Can you hear the difference?
Jan 9, 2013 at 6:44 AM Post #106 of 113
Quote:
I will send them to you.

Thank you xnor.
I cannot hear any difference (but then my hearing-oops-my age- is well beyond the discerning quality required). Equipment, files stored on PC, played back through Onkyo TX-NR609 via DLNA feeding transmission line speakers. I do not use headphones.
 
Very interesting responses from the members.
 
Perhaps nick_charles should continue the Phychology of hearing and perhaps including the phycho-acoustic phenomenon as a new Topic. It would be very interesting.
Regards
William 
 
Jan 10, 2013 at 5:34 PM Post #107 of 113
Quote:
I have come late into this discussion. Are the three audio files available for me to downlosd?
I would be most pleased if someone can make it available to me.
 
regards
William

 
I'm interested too...
redface.gif

 
Jan 11, 2013 at 3:27 AM Post #108 of 113
I have all the files, and an additional D.flac, which was created by converting the original high resolution sound to CD quality format, and then back to 96/24. It is of worse quality than any of xnor's files, because quantization to 16 bits at 96 kHz adds less noise in the audio band than at 44.1 kHz, and the ultrasonic content is just not degraded, but completely removed.
 
a.flac
b.flac
c.flac
d.flac
 
Jan 11, 2013 at 9:52 PM Post #109 of 113
Just curious, but has anyone ever provided an example in this forum of an artifact that might appear in a lower quality file?
 
A 30 second flac file compressed to 96 kbps mp3 with obvious artifacting at a specific point of time in the file should be all that is necessary.
 
songA.flac
song96.mp3
 
Listen for artifacting between 0:23-0:25 seconds...
 
Something like this might be beneficial as a premise to helping audiophiles understand what the actual limitations are with regards to lossy, compressed files.  When I read about sound quality being "fuller" or "more detailed" between a CD and an mp3 file, I'm not convinced the person making such claims truly understands how compression works at the most basic level.
 
Jan 11, 2013 at 10:10 PM Post #110 of 113
Quote:
Just curious, but has anyone ever provided an example in this forum of an artifact that might appear in a lower quality file?
 
A 30 second flac file compressed to 96 kbps mp3 with obvious artifacting at a specific point of time in the file should be all that is necessary.
 
songA.flac
song96.mp3
 
Listen for artifacting between 0:23-0:25 seconds...
 
Something like this might be beneficial as a premise to helping audiophiles understand what the actual limitations are with regards to lossy, compressed files.  When I read about sound quality being "fuller" or "more detailed" between a CD and an mp3 file, I'm not convinced the person making such claims truly understands how compression works at the most basic level.

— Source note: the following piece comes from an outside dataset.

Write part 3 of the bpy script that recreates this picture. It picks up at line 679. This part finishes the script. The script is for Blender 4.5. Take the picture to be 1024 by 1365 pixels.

At that level of compression the sound does start to get muffled. I (and I'd imagine most people) can ABX a <100kbps mp3 against a lossless file in just a moments time. No specific artifacts needed, you can tell by overall sound.
 
Although I recall the easiest way of telling the difference was listening to the bass line, rather than rolled off treble... Does anyone know why that would be?
 
Jan 11, 2013 at 11:03 PM Post #111 of 113
Quote:
At that level of compression the sound does start to get muffled. I (and I'd imagine most people) can ABX a <100kbps mp3 against a lossless file in just a moments time. No specific artifacts needed, you can tell by overall sound.
 
Although I recall the easiest way of telling the difference was listening to the bass line, rather than rolled off treble... Does anyone know why that would be?

 
No idea, but Youtube videos tend have no bass for some reason. 
 
Jan 12, 2013 at 3:43 PM Post #112 of 113
Quote:
 
No idea, but Youtube videos tend have no bass for some reason. 

I think it depends on the recording.  I was watching a moody blues concert last night and it sounded GREAT with my koss A250... a VERY bright sounding can, that most find to be bass shy.
 
Jan 12, 2013 at 4:10 PM Post #113 of 113
It depends on when the file was uploaded. YouTube has improved its quality settings a couple of times, but the improvements aren't retroactive.